Tevfik Fikret, kedisi Zerrişte için birçok şiir yazmış. Hatta onu kadınlara benzetiyor. Zerrişte, hırçın ve anında tırnaklarını gösteriyor. Yazarın samimi davrandığını söylemek mümkün.
Sokak macerası.

Orhan Veli’nin, Erol Güney’in kedisinin hamileliğiyle ilgili şiiri, kedi ahalisinin genel eğilimiyle örtüşüyor. Evden kaçmış ve geriye hamile dönmüş. Doğum kontrolü düşünecek olan o değil, sahibiydi tabii.
“Çıkar mısın bahar günü sokağa / İşte böyle olursun / Böyle yattığın yerde /
Düşünür düşünür / Durursun…”
Başka ne yapacaktı ki garibim? Doğasını yaşamış.
Oktay Akbal, kedilerin ayrıldıkları eve geri dönmelerini, onların kişilikli olduğunun göstergesi olarak anlatıyor. Bu arada biraz ego sahibi olduklarını söylemekten de geri durmuyor.
Kedileri Gülüver öldüğünde Turgut Uyar’la birlikte Cumhuriyet gazetesine ilan veren Tomris Uyar, ifadesiyle insanın içini ısıtıyor; “Çocukluktan bu yaşıma kadar içli dışlı olduğum kediler bana değişik sevgi türlerini öğrettiler.”

Bu kedi milleti, edebiyat işçilerinin yüreğini iyice yumuşatıyor kanımca. Sırnaşarak veya asabileşerek. Kitaplık raflarına bayılırlar. Oradan oraya yer değiştirip en üste çıkarlar. Maksat durumu gözlem altına almak, yazar kişisini kontrol etmek. Bu sırada uyukluyor izlenimi verebilirler. Yazar kitabını okurken veya yazarken nereden süzülüp taciz edeceğini planlıyor olabilir. Amacına ulaşamazsa kitapları aşağı atmak da kıskançlığının eseri olabilir.

Sadece bizde mi?

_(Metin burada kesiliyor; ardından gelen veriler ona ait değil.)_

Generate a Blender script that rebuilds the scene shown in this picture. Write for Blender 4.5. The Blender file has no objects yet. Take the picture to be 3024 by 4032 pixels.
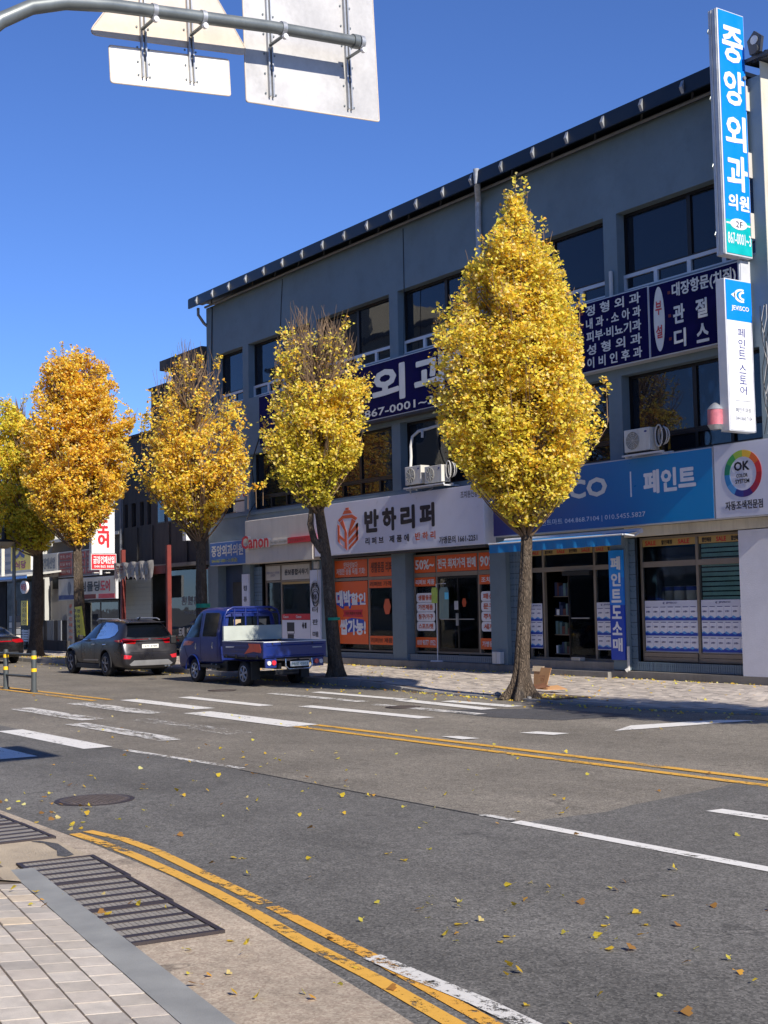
import bpy, bmesh, math, random
import numpy as np
from mathutils import Vector, Matrix
from mathutils.bvhtree import BVHTree

SC = bpy.context.scene
COL = SC.collection
R = math.radians
rnd = random.Random(7)

# ------------------------------------------------------------------ camera, sky, sun, exposure
H_CAM = 1.95
cam_d = bpy.data.cameras.new('camera')
cam = bpy.data.objects.new('camera', cam_d); COL.objects.link(cam)
_X = Vector((0.5664, 0.0665, 0.8214)); _Y = Vector((0.8239, -0.0221, -0.5663))
# world axes seen from the camera -> camera matrix
_rows = np.array([[0.566, 0.824, -0.020], [0.067, -0.022, 0.997], [0.822, -0.566, -0.068]])
_u, _s, _vt = np.linalg.svd(_rows); _rot = _u @ _vt
_m = Matrix([list(r) for r in _rot.T]).to_4x4()
_m.translation = Vector((0, 0, H_CAM))
cam.matrix_world = _m
cam_d.sensor_fit = 'VERTICAL'; cam_d.sensor_height = 36.0
cam_d.lens = 36.0 * 5231.4 / 4032
cam_d.clip_start = 0.1; cam_d.clip_end = 3000
SC.camera = cam

SUN_EL, SUN_AZ = 35.0, -3.2           # azimuth measured from +X, negative = a little in front of the facade
sd = Vector((math.cos(R(SUN_EL)) * math.cos(R(SUN_AZ)), math.cos(R(SUN_EL)) * math.sin(R(SUN_AZ)), math.sin(R(SUN_EL))))
W = bpy.data.worlds.new('World'); SC.world = W; W.use_nodes = True
nt = W.node_tree; nt.nodes.clear()
sky = nt.nodes.new('ShaderNodeTexSky'); sky.sky_type = 'NISHITA'; sky.sun_disc = False
sky.sun_elevation = R(SUN_EL); sky.sun_rotation = math.atan2(sd.x, sd.y)
sky.altitude = 1500; sky.air_density = 1.0; sky.dust_density = 0.25; sky.ozone_density = 4.0
bg = nt.nodes.new('ShaderNodeBackground'); bg.inputs['Strength'].default_value = 0.088
wo = nt.nodes.new('ShaderNodeOutputWorld')
wb = nt.nodes.new('ShaderNodeVectorMath'); wb.operation = 'MULTIPLY'; wb.inputs[1].default_value = (.72, .92, 1.36)   # camera white balance of the photograph
nt.links.new(sky.outputs[0], wb.inputs[0]); nt.links.new(wb.outputs[0], bg.inputs[0]); nt.links.new(bg.outputs[0], wo.inputs[0])
sl = bpy.data.lights.new('sun', 'SUN'); sl.energy = 5.0; sl.angle = R(0.53); sl.color = (1.0, 0.93, 0.82)
so = bpy.data.objects.new('sun', sl); COL.objects.link(so)
so.rotation_euler = sd.to_track_quat('Z', 'Y').to_euler(); so.location = (10, -5, 30)
SC.view_settings.view_transform = 'Standard'; SC.view_settings.look = 'None'
SC.view_settings.gamma = 1; SC.view_settings.exposure = 0.42
SC.view_settings.use_curve_mapping = False

# ------------------------------------------------------------------ materials
def lin(r, g, b):
    f = lambda c: (c / 255 / 12.92) if c / 255 <= .04045 else ((c / 255 + .055) / 1.055) ** 2.4
    return (f(r), f(g), f(b), 1)

def nodes(name):
    m = bpy.data.materials.new(name); m.use_nodes = True
    n = m.node_tree.nodes; l = m.node_tree.links; n.clear()
    o = n.new('ShaderNodeOutputMaterial'); b = n.new('ShaderNodeBsdfPrincipled')
    l.new(b.outputs[0], o.inputs[0])
    tc = n.new('ShaderNodeTexCoord')
    return m, n, l, b, o, tc

def noise(n, l, vec, scale, detail=4, rough=.6, mapping=None):
    t = n.new('ShaderNodeTexNoise'); t.inputs['Scale'].default_value = scale
    t.inputs['Detail'].default_value = detail; t.inputs['Roughness'].default_value = rough
    if mapping:
        mp = n.new('ShaderNodeMapping'); mp.inputs['Scale'].default_value = mapping
        l.new(vec, mp.inputs[0]); vec = mp.outputs[0]
    l.new(vec, t.inputs['Vector']); return t.outputs['Fac']

def mrange(n, l, v, a, b, c, d):
    t = n.new('ShaderNodeMapRange'); t.inputs[1].default_value = a; t.inputs[2].default_value = b
    t.inputs[3].default_value = c; t.inputs[4].default_value = d; l.new(v, t.inputs[0]); return t.outputs[0]

def mixc(n, l, fac, a, b, mode='MIX'):
    t = n.new('ShaderNodeMix'); t.data_type = 'RGBA'; t.blend_type = mode
    for sock, v in ((t.inputs[0], fac), (t.inputs[6], a), (t.inputs[7], b)):
        if hasattr(v, 'links') or hasattr(v, 'is_output'): l.new(v, sock)
        else: sock.default_value = v
    return t.outputs[2]

def bump(n, l, b, h, strength=.3, dist=.01):
    t = n.new('ShaderNodeBump'); t.inputs['Strength'].default_value = strength; t.inputs['Distance'].default_value = dist
    l.new(h, t.inputs['Height']); l.new(t.outputs[0], b.inputs['Normal'])

def M(name, col, rough=.6, metal=0., var=.12, scale=3., fine=60., bmp=0., dirt=None, dirt_amt=.4, streak=False, coat=0., spec=.5, emit=None, each=False):
    m, n, l, b, o, tc = nodes(name)
    v = tc.outputs['Object']
    if each:                                        # copies of one block get their own grain
        oi = n.new('ShaderNodeObjectInfo'); va = n.new('ShaderNodeVectorMath'); va.operation = 'MULTIPLY_ADD'; l.new(oi.outputs['Random'], va.inputs[0]); va.inputs[1].default_value = (37, 53, 11); l.new(v, va.inputs[2]); v = va.outputs[0]
    c = tuple(col) if len(col) == 4 else tuple(col) + (1,)
    n1 = noise(n, l, v, scale, 5); n2 = noise(n, l, v, fine, 3)
    g = mrange(n, l, n1, .3, .7, 1 - var, 1 + var); g2 = mrange(n, l, n2, .3, .7, 1 - var * .5, 1 + var * .5)
    mu = n.new('ShaderNodeMath'); mu.operation = 'MULTIPLY'; l.new(g, mu.inputs[0]); l.new(g2, mu.inputs[1])
    cc = n.new('ShaderNodeVectorMath'); cc.operation = 'SCALE'; cc.inputs[0].default_value = c[:3]; l.new(mu.outputs[0], cc.inputs['Scale'])
    out = cc.outputs[0]
    if dirt:
        d = noise(n, l, v, 1.3, 6, .7, mapping=(3, 3, .35) if streak else None)
        out = mixc(n, l, mrange(n, l, d, .48, .75, 0, dirt_amt), out, tuple(dirt) + ((1,) if len(dirt) == 3 else ()))
    l.new(out, b.inputs['Base Color'])
    b.inputs['Roughness'].default_value = rough; b.inputs['Metallic'].default_value = metal
    l.new(mrange(n, l, n1, .3, .7, max(0, rough - .08), min(1, rough + .08)), b.inputs['Roughness'])
    b.inputs['Specular IOR Level'].default_value = spec
    if coat: b.inputs['Coat Weight'].default_value = coat; b.inputs['Coat Roughness'].default_value = .06
    if bmp: bump(n, l, b, n2, bmp, .02)
    if emit: b.inputs['Emission Color'].default_value = tuple(emit[:3]) + (1,); b.inputs['Emission Strength'].default_value = emit[3]
    return m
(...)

Yabancı edebiyatçıların sevdiceklerini de es geçmeyelim. Sylvia Plath’ın kedisi Daddy, Hermann Hesse’ninki Narciss, Edgar Allan Poe’nun Catterina, Haruki Murakami’nin Kafka, Jean Paul Sartre’ın Nothing ve Samuel Beckett’in Murphy & Watt adında kedileri olmuş zamanında. Onların anektodları da konumuz olacak.

Kedisi olan yazar çok. Bu yüzden romanlarda, şiirlerde rol alan kedi de çok. Yazarın gözlem yeteneği de kolayca devreye giriveriyor. Onlarla yaşamı paylaşmak ne güzel.